The PA Just Made More ‘Pay-for-Slay’ Payments; Here’s How the US and EU Could Stop It
The opening of a hall that the Palestinian Authority named for a terrorist who killed 125 people. Photo: Palestinian Media Watch.
Palestinian Media Watch (PMW) reported yesterday that the Palestinian Authority (PA) is continuing its Pay-for-Slay payments outside the PA areas, beyond US and EU donor oversight.
Families in Jordan and Syria confirmed the salaries were paid earlier this week. Yesterday, families in Lebanon also reported receiving their Pay-for-Slay payments. Families in Egypt were told to expect the payments, “Thursday or the beginning of next week.”
So, how is the PA keeping these monthly terror salaries flowing without triggering EU and US scrutiny?
The PA’s own budget exposed the foreign Pay-for-Slay payments
The PA’s 2017 budget book included a breakdown of how many “Martyrs and wounded” families receive monthly allowances — both inside and outside PA-controlled areas. (The PA has not published the figures about the number of Martyr family recipients since 2017.)
Although the file is no longer available online, PMW downloaded it at the time.
The relevant section on page 622 states:
13,500 families of Martyrs and wounded received monthly allowances. The Institution [for Care of the Families of the Martyrs and the Wounded] pays monthly allowances to the families of the Martyrs and the wounded through the institution’s branches abroad.
The budget continues:
21,500 families of martyrs and wounded inside the homeland (the PA areas and Israel) received allowances. Providing financial allowances to the families of the Martyrs and the wounded inside the homeland through the institution’s branches.
This was the PA admitting — in its budget — that it maintained an organized foreign-branch system to pay 13,500 terror “allowances” outside the “homeland.”
The minimum foreign Pay-for-Slay total: NIS 18.9 million per month
Under PA regulations, the minimum monthly payment to “Martyrs’ families” is 1,400 shekels.
The 2017 figure for overseas recipients:
- 13,500 families × 1,400 shekels = 18,900,000 shekels per month
This figure of 18.9 million is clearly a minimum for 2026:
- Payments rise based on family status (+400 shekels for a wife and +60 shekels for each child). For simplicity, PMW has ignored the extras.
- The number of eligible “Martyrs” families has certainly increased since 2017.
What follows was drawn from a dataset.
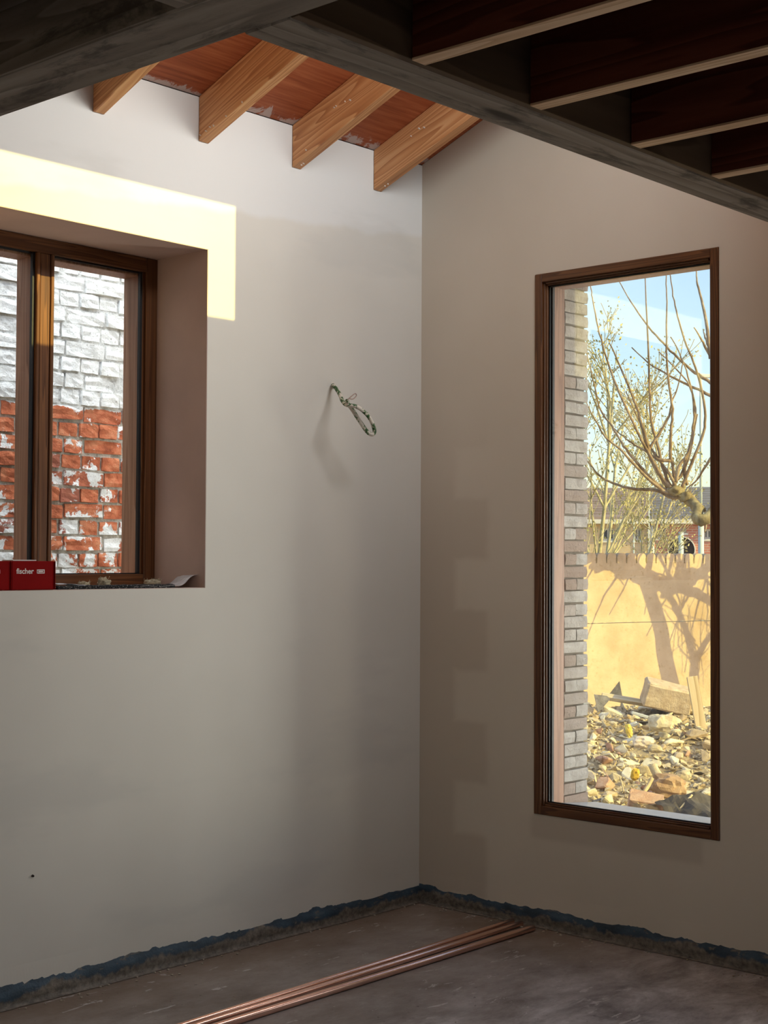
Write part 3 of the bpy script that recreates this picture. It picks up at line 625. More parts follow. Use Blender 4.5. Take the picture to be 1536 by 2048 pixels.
bm = bmesh.new(); zc = 1.238-13*CH; row = 1
while zc < 3.2:
    L = (.1015, .214)[row % 2]
    for xs_, xe in (((-3.4, -1.43), (-.10, .62)) if 1.2 < zc < 3.02 else ((-3.4, .62),)):
        x = xs_ + (.028 if row % 2 else 0)
        while x < xe - .03:
            l2 = min(L, xe-x); box(bm, (x+1.5, -.012+random.uniform(-.005, .004), zc+.3+.005), (x+1.5+l2, .01, zc+.3+.069)); x += l2 + G
    zc += CH; row += 1
o = obj('further_bricks', bm, M['oldb'], nb); o['kind'] = 'stuff'

# ------------------------------------------------------------------ garden beyond the tall window
bm = bmesh.new(); bmesh.ops.create_grid(bm, x_segments=40, y_segments=40, size=40)
for v in bm.verts: v.co.x += 36; v.co.z = -.18
def soil():
    t = NT('dry_garden_soil', .95, .1); p = t.pos(); t.col(t.ramp(t.noise(p, 6, 8, .7), [(.3, (.30, .22, .13)), (.5, (.50, .39, .25)), (.7, (.68, .57, .40))])); t.bump(t.noise(p, 40, 8, .7), 1, .02); return t.m
M['soil'] = soil(); tag(obj('ground', bm, M['soil']), 'dry earth of the garden outside', kind='structure')
GA = rad(-16.6); GD_ = Vector((math.cos(GA), math.sin(GA), 0)); GN = Vector((math.sin(GA), -math.cos(GA), 0)); GP = at(1177, 1247, 11.2)
def ong(x, y):
    r = ray(x, y); return CAM + r*(GN.dot(GP-CAM)/GN.dot(r))
def wall_panel():
    t = NT('ochre_concrete_panel', .9, .15); p = t.pos(); X, Y, Z = t.sep(p)
    c = t.ramp(t.noise(p, 2.4, 7, .65), [(.3, (.42, .30, .19)), (.55, (.57, .435, .30)), (.8, (.68, .55, .40))])
    c = t.mix(t.ma('MULTIPLY', t.sm(t.noise(p, 34, 5, .7), .58, .66), .6), c, (.36, .25, .13))
    c = t.mix(t.ma('MULTIPLY', t.sm(t.noise(t.map(p, (1, 1, .25)), 5, 5), .6, .7), .45), c, (.40, .30, .18)); t.col(c); t.bump(t.noise(p, 50, 6, .7), .5, .006); return t.m
M['panel'] = wall_panel()
gw = empty('garden_wall', (GP.x, GP.y, -.2)); gw.rotation_euler = (0, 0, GA); tag(gw, 'ochre concrete garden wall with a scalloped top, striped by tree shadows', 'garden wall')
zt = 1.487; zj = GP.z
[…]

- PMW did not calculate the exiled Palestinian released terrorist prisoners who have continued to receive monthly payments.
The method: The PA hides foreign payments under the PLO heading
This money avoids EU and US donor scrutiny because the PA does not pay terrorists’ families outside the country through the PA’s local Commission of Prisoners. Instead, the PA routes payments through the PLO, where donors are not demanding transparency.
Donors scrutinize PA payments; donors do not scrutinize PLO payments. The PA exploits that gap.
Looking at the PA transfers to the PLO in 2025 confirms PMW’s analysis.
In 2025, the PA reported transferring to the PLO 269,434,600 shekels, averaging 22.5 million shekels per month, listed as “transfer expenses” — the budget category used to describe the terrorist payments.
That number aligns cleanly with what the PA already documented in 2017:
- Foreign terror payments in 2017 were NIS 18.9 million/month (minimum)
- A 2025 monthly transfer average of NIS 22.5 million/month to cover these “transfer expenses” reflects an expected increase over eight years
Case study: Ahlam Tamimi — paid in Jordan, protected from scrutiny
This month, Ahlam Tamimi should have received 6,000 shekels, bringing her total PA salary since arrest to 1,158,800 shekels.
Tamimi is one of the most notorious freed terrorists. She orchestrated the Sbarro restaurant bombing, in which 15 people — including 8 children — were murdered. Two victims were US citizens. After being released in the Gilad Shalit deal, Tamimi was exiled to Jordan.
According to PA law, released prisoners continue receiving monthly salaries. Tamimi has therefore continued receiving her PA salary while living outside PA areas. As a celebrated PA figure, there is no reason her payment would have stopped, meaning she certainly would have received her salary this week with the thousands of other Jordanian Pay-for-Slay recipients.
If the US and EU want to seriously eliminate Pay-for-Slay, they must stop ignoring PA transfers to the PLO.
PMW recommends that the US and EU demand full disclosure of the recipients of “transfer expenses” in the PLO’s budget, including the names and countries of where the PA is paying terrorists and their families beyond donor oversight.
As long as the donors turn the other way and ignore the foreign payments, even the PA “reform” of Pay-for-Slay will remain a sham, and Pay-for-Slay will continue, on schedule, every month.
The author is the Founder and Director of Palestinian Media Watch, where a version of this article first appeared.